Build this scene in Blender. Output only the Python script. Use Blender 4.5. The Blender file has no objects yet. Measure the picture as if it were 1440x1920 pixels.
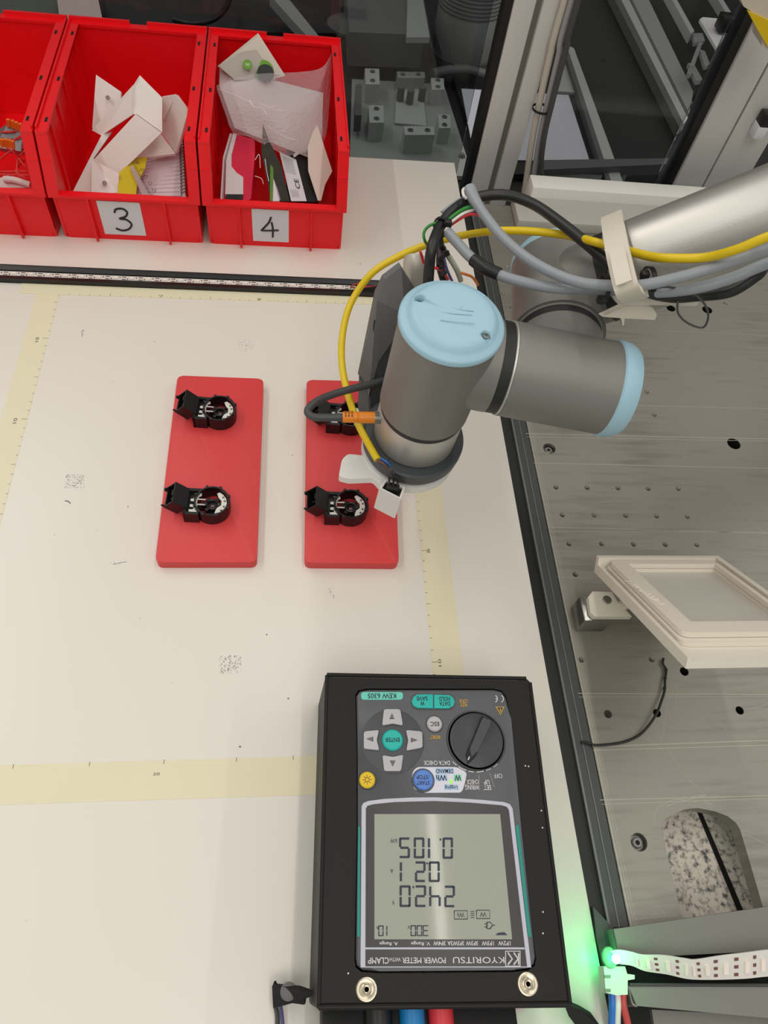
import bpy, bmesh, math, random
from mathutils import Vector, Matrix, Euler
random.seed(7)
C = bpy.context.scene.collection
sc = bpy.context.scene

# ------------------------------------------------------------------ camera
FPX = 1348.7
CAM = Vector((23.8175, -26.8631, 53.4518))            # centimetres
ROT = Euler((0.5597, -0.112, -0.0574), 'XYZ')
cam_data = bpy.data.cameras.new('camera'); cam = bpy.data.objects.new('camera', cam_data); C.objects.link(cam)
cam.location = CAM * .01; cam.rotation_euler = ROT
cam_data.sensor_fit = 'VERTICAL'; cam_data.sensor_height = 24.0; cam_data.lens = FPX / 1920 * 24.0
cam_data.clip_start = .01; cam_data.clip_end = 50
sc.camera = cam
RM = ROT.to_matrix()

# ------------------------------------------------------------------ world, lights, exposure
sc.view_settings.view_transform = 'Standard'; sc.view_settings.look = 'None'
sc.view_settings.gamma = 1; sc.view_settings.use_curve_mapping = False
sc.view_settings.exposure = -0.04
w = bpy.data.worlds.new('world'); sc.world = w; w.use_nodes = True
w.node_tree.nodes['Background'].inputs[0].default_value = (1.0, .98, .95, 1)
w.node_tree.nodes['Background'].inputs[1].default_value = .46

def area(name, loc, sx, sy, power, col=(1, .97, .925), rot=(0, 0, 0)):
    l = bpy.data.lights.new(name, 'AREA'); l.shape = 'RECTANGLE'; l.size = sx; l.size_y = sy; l.energy = power; l.color = col
    o = bpy.data.objects.new(name, l); o.location = loc; o.rotation_euler = rot; C.objects.link(o); return o
# ceiling tube lamps running front to back, 2.1 m above the bench
for x, p in ((.70, 10), (-.95, 15), (2.3, 10)):
    area('ceiling_tube_lamp', (x, .3, 2.1), .03, 2.6, p)
# large diffuser panel over the neighbouring aisle, and one behind the photographer
area('ceiling_panel_lamp', (-1.5, 2.3, 2.2), 1.2, 1.2, 16, rot=(math.radians(-25), math.radians(-18), 0))
area('ceiling_panel_lamp', (.3, -1.4, 2.2), 1.2, .8, 12, rot=(math.radians(32), 0, 0))

# ------------------------------------------------------------------ helpers
def P(u, v, z=0.0):
    """photograph pixel (1440x1920) -> point on the horizontal plane at height z (cm)"""
    d = RM @ Vector(((u - 720) / FPX, -(v - 960) / FPX, -1)); t = (z - CAM.z) / d.z
    return CAM + d * t
def PY(u, v, y):
    d = RM @ Vector(((u - 720) / FPX, -(v - 960) / FPX, -1)); t = (y - CAM.y) / d.y
    return CAM + d * t
def PX_CM(u, v, z=0.0): return 1 / (P(u + 1, v, z) - P(u, v, z)).length
def V(*a): return Vector(a)

def s2l(c): c /= 255; return c / 12.92 if c <= .04045 else ((c + .055) / 1.055) ** 2.4
MATS = {}
def mat(name, rgb, rough=.5, metal=0, spec=.5, var=0, vscale=30, bump=0, bscale=200, stretch=None, coat=0, trans=0, alpha=1, emit=None, es=0):
    if name in MATS: return MATS[name]
    m = bpy.data.materials.new(name); m.use_nodes = True; n = m.node_tree.nodes; L = m.node_tree.links
    b = n['Principled BSDF']; col = (s2l(rgb[0]), s2l(rgb[1]), s2l(rgb[2]), 1)
    b.inputs['Base Color'].default_value = col; b.inputs['Roughness'].default_value = rough
    b.inputs['Metallic'].default_value = metal; b.inputs['Specular IOR Level'].default_value = spec
    b.inputs['Coat Weight'].default_value = coat; b.inputs['Transmission Weight'].default_value = trans
    b.inputs['Alpha'].default_value = alpha
    if emit:
        b.inputs['Emission Color'].default_value = (s2l(emit[0]), s2l(emit[1]), s2l(emit[2]), 1); b.inputs['Emission Strength'].default_value = es
    tc = n.new('ShaderNodeTexCoord'); mp = n.new('ShaderNodeMapping'); L.new(tc.outputs['Object'], mp.inputs[0])
    if stretch: mp.inputs['Scale'].default_value = stretch
    nz = n.new('ShaderNodeTexNoise'); nz.inputs['Scale'].default_value = vscale; nz.inputs['Detail'].default_value = 5; L.new(mp.outputs[0], nz.inputs[0])
    if var:
        mx = n.new('ShaderNodeMix'); mx.data_type = 'RGBA'
        mx.inputs[6].default_value = tuple(max(0, c * (1 - var)) for c in col[:3]) + (1,)
        mx.inputs[7].default_value = tuple(min(1, c * (1 + var)) for c in col[:3]) + (1,)
        L.new(nz.outputs[0], mx.inputs[0]); L.new(mx.outputs[2], b.inputs['Base Color'])
    if bump:
        n2 = n.new('ShaderNodeTexNoise'); n2.inputs['Scale'].default_value = bscale; L.new(mp.outputs[0], n2.inputs[0])
        bp = n.new('ShaderNodeBump'); bp.inputs['Strength'].default_value = bump; bp.inputs['Distance'].default_value = .0005
        L.new(n2.outputs[0], bp.inputs['Height']); L.new(bp.outputs[0], b.inputs['Normal'])
    MATS[name] = m; return m

LOC = {}
def finish(o, label=None, cat=None, group=None, kind=None):
    if label: o['label'] = label
    if cat: o['category'] = cat
    if group: o['group'] = group
    if kind: o['kind'] = kind
    return o
def thing(name, label, cat, loc=(0, 0, 0), group=None):
    o = bpy.data.objects.new(name, None); o.empty_display_size = .01; C.objects.link(o)
    loc = Vector(loc); o.location = loc * .01; LOC[o.name] = loc
    return finish(o, label, cat, group)
def obj(name, bm, m, parent=None, label=None, smooth=True, ang=35, kind=None, loc=None):
    base = LOC[parent.name] if parent else Vector(loc or (0, 0, 0))
    bmesh.ops.remove_doubles(bm, verts=bm.verts, dist=1e-5)
    bmesh.ops.recalc_face_normals(bm, faces=bm.faces)
    if smooth:
        for f in bm.faces: f.smooth = True
        for e in bm.edges:
            if len(e.link_faces) == 2 and e.calc_face_angle(0) > math.radians(ang): e.smooth = False
    for v in bm.verts: v.co = (v.co - base) * .01
    me = bpy.data.meshes.new(name); bm.to_mesh(me); bm.free(); me.materials.append(m)
    o = bpy.data.objects.new(name, me); C.objects.link(o)
    if parent: o.parent = parent
    else: o.location = base * .01
    LOC[o.name] = base
    if label: o['label'] = label
    if kind: o['kind'] = kind
    return o
def single(name, bm, m, label, cat, group=None, **k):
    return finish(obj(name, bm, m, **k), label, cat, group)
def struct(name, bm, m, **k):
    o = obj(name, bm, m, **k); o['kind'] = 'structure'; return o
def nb(): return bmesh.new()

def box(bm, c, s, rot=None, bev=0, seg=2):
    r = bmesh.ops.create_cube(bm, size=1)['verts']
    M = Matrix.Translation(Vector(c)) @ (rot.to_matrix().to_4x4() if rot else Matrix()) @ Matrix.Diagonal((s[0], s[1], s[2], 1))
    bmesh.ops.transform(bm, matrix=M, verts=r)
    if bev:
        es = list({e for v in r for e in v.link_edges}); bmesh.ops.bevel(bm, geom=es, offset=bev, segments=seg, affect='EDGES', profile=.5)
    return bm
def boxx(bm, x0, x1, y0, y1, z0, z1, bev=0):
    return box(bm, ((x0 + x1) / 2, (y0 + y1) / 2, (z0 + z1) / 2), (x1 - x0, y1 - y0, z1 - z0), bev=bev)
def poly(bm, pts, off):
    """closed solid: polygon of 3D points extruded by vector off"""
    off = Vector(off); a = [bm.verts.new(Vector(p)) for p in pts]; b = [bm.verts.new(Vector(p) + off) for p in pts]
    bm.faces.new(a); bm.faces.new(b[::-1]); k = len(a)
    for i in range(k): bm.faces.new((a[i], a[(i + 1) % k], b[(i + 1) % k], b[i]))
    return bm
def slab(bm, pts, t):
    pts = [Vector(p) for p in pts]; n = Vector()
    for i in range(len(pts)):
        a, b = pts[i], pts[(i + 1) % len(pts)]; n += a.cross(b)
    n.normalize()
    if n.z < 0: n = -n
    return poly(bm, pts, -n * t)
def prism(bm, pts, z0, z1, bev=0, seg=2):
    a = [bm.verts.new((p[0], p[1], z0)) for p in pts]; b = [bm.verts.new((p[0], p[1], z1)) for p in pts]
    bm.faces.new(a[::-1]); top = bm.faces.new(b); k = len(a)
    for i in range(k): bm.faces.new((a[i], a[(i + 1) % k], b[(i + 1) % k], b[i]))
    if bev: bmesh.ops.bevel(bm, geom=list(top.edges), offset=bev, segments=seg, affect='EDGES', profile=.5)
    return bm
def rounded(pts, r, n=5):
    """round the corners of a 2D/3D polygon"""
    out = []; k = len(pts)
    for i in range(k):
        p = Vector(pts[i]); a = Vector(pts[i - 1]) - p; b = Vector(pts[(i + 1) % k]) - p
        rr = min(r, a.length * .45, b.length * .45); a.normalize(); b.normalize()
        p0 = p + a * rr; p1 = p + b * rr
        for j in range(n + 1):
            t = j / n; out.append(p0 * (1 - t) ** 2 + p * 2 * t * (1 - t) + p1 * t * t)
    return out
def holed(bm, outer, holes, z0, z1):
    """plate with holes; outer/holes are xy loops"""
    loops = []
    for z in (z0, z1):
        es = []; ls = []
        for lp in [outer] + holes:
            vs = [bm.verts.new((p[0], p[1], z)) for p in lp]; ls.append(vs)
            for i in range(len(vs)): es.append(bm.edges.new((vs[i], vs[(i + 1) % len(vs)])))
        bmesh.ops.triangle_fill(bm, edges=es, use_beauty=True); loops.append(ls)
    for A, B in zip(*loops):
        for i in range(len(A)): bm.faces.new((A[i], A[(i + 1) % len(A)], B[(i + 1) % len(A)], B[i]))
    return bm
def circ2(cx, cy, r, n=16): return [(cx + r * math.cos(2 * math.pi * i / n), cy + r * math.sin(2 * math.pi * i / n)) for i in range(n)]
def lathe(bm, prof, o, axis, n=48, ref=None):
    """revolve [(radius, height)] about axis from o"""
    axis = Vector(axis).normalized(); ref = Vector(ref or ((0, 1, 0) if abs(axis.y) < .9 else (1, 0, 0)))
    u = axis.cross(ref).normalized(); v = axis.cross(u); rings = []
    for r, h in prof:
        if r < 1e-6: rings.append([bm.verts.new(Vector(o) + axis * h)])
        else: rings.append([bm.verts.new(Vector(o) + axis * h + (u * math.cos(2 * math.pi * i / n) + v * math.sin(2 * math.pi * i / n)) * r) for i in range(n)])
    for A, B in zip(rings, rings[1:]):
        for i in range(n):
            j = (i + 1) % n
            if len(A) == 1 and len(B) == 1: continue
            if len(A) == 1: bm.faces.new((A[0], B[i], B[j]))
            elif len(B) == 1: bm.faces.new((A[i], A[j], B[0]))
            else: bm.faces.new((A[i], A[j], B[j], B[i]))
    return bm
def cyl(bm, p0, p1, r, n=24, r1=None, bev=0):
    p0, p1 = Vector(p0), Vector(p1); L = (p1 - p0).length; r1 = r if r1 is None else r1
    pr = [(0, 0), (r, 0), (r1, L), (0, L)] if not bev else [(0, 0), (r - bev, 0), (r, bev), (r1, L - bev), (r1 - bev, L), (0, L)]
    return lathe(bm, pr, p0, p1 - p0, n)
def catmull(pts, k=8):
    pts = [Vector(p) for p in pts]; q = [pts[0] * 2 - pts[1]] + pts + [pts[-1] * 2 - pts[-2]]; out = []
    for i in range(1, len(q) - 2):
        a, b, c, d = q[i - 1:i + 3]
        for j in range(k):
            t = j / k; out.append(.5 * (2 * b + (c - a) * t + (2 * a - 5 * b + 4 * c - d) * t * t + (3 * b - a - 3 * c + d) * t ** 3))
    out.append(pts[-1]); return out
def tube(bm, pts, r, n=12, k=8, smooth=True, radii=None):
    c = catmull(pts, k) if smooth else [Vector(p) for p in pts]
    t0 = (c[1] - c[0]).normalized(); u = t0.orthogonal().normalized(); rings = []
    for i, p in enumerate(c):
        t = (c[min(i + 1, len(c) - 1)] - c[max(i - 1, 0)]).normalized()
        u = (u - t * u.dot(t)).normalized(); v = t.cross(u)
        rr = r if radii is None else radii(i / (len(c) - 1))
        rings.append([bm.verts.new(p + (u * math.cos(2 * math.pi * j / n) + v * math.sin(2 * math.pi * j / n)) * rr) for j in range(n)])
    for A, B in zip(rings, rings[1:]):
        for i in range(n): bm.faces.new((A[i], A[(i + 1) % n], B[(i + 1) % n], B[i]))
    bm.faces.new(rings[0][::-1]); bm.faces.new(rings[-1])
    return bm
def text(name, s, A, B, h, m, parent, lift=.012, bold=0, up=None, label=None):
    """flat lettering: baseline runs from A to B (cm), cap height h, letters rise to the left of A->B (or along up)"""
    cu = bpy.data.curves.new('t', 'FONT'); cu.body = s; cu.offset = bold; cu.resolution_u = 3
    to = bpy.data.objects.new('t', cu); C.objects.link(to); bpy.context.view_layer.update()
    me = bpy.data.meshes.new_from_object(to.evaluated_get(bpy.context.evaluated_depsgraph_get()))
    bpy.data.objects.remove(to); bpy.data.curves.remove(cu)
    xs = [v.co.x for v in me.vertices]; ys = [v.co.y for v in me.vertices]; x0, x1, y0, y1 = min(xs), max(xs), min(ys), max(ys)
    A, B = Vector(A), Vector(B); d = B - A; n = Vector(up).normalized() if up else Vector((-d.y, d.x, 0)).normalized()
    nn = d.cross(n).normalized(); base = LOC[parent.name]
    for v in me.vertices:
        p = A + d * ((v.co.x - x0) / (x1 - x0)) + n * (h * (v.co.y - y0) / max(y1 - y0, 1e-6)) + nn * lift
        v.co = (p - base) * .01
    me.name = name; me.materials.append(m)
    o = bpy.data.objects.new(name, me); C.objects.link(o); o.parent = parent; LOC[o.name] = base
    if label: o['label'] = label
    return o
def kids(o): return [c for c in bpy.data.objects if c.parent == o]
def dup(root, loc, rz=0, label=None):
    r = root.copy(); C.objects.link(r); r.location = Vector(loc) * .01; r.rotation_euler = (0, 0, rz)
    if label: r['label'] = label
    for ch in kids(root):
        c = ch.copy(); C.objects.link(c); c.parent = r
        for g in kids(ch):
            d = g.copy(); C.objects.link(d); d.parent = c
    return r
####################
Task prompt ▸ The lines from the start of the data through the line that contains "sc = bpy.context.scene" are to be returned exactly, please, with both ends included and every picture left out.

Output below ▸
Build this scene in Blender. Output only the Python script. Use Blender 4.5. The Blender file has no objects yet. Measure the picture as if it were 1440x1920 pixels.
import bpy, bmesh, math, random
from mathutils import Vector, Matrix, Euler
random.seed(7)
C = bpy.context.scene.collection
sc = bpy.context.scene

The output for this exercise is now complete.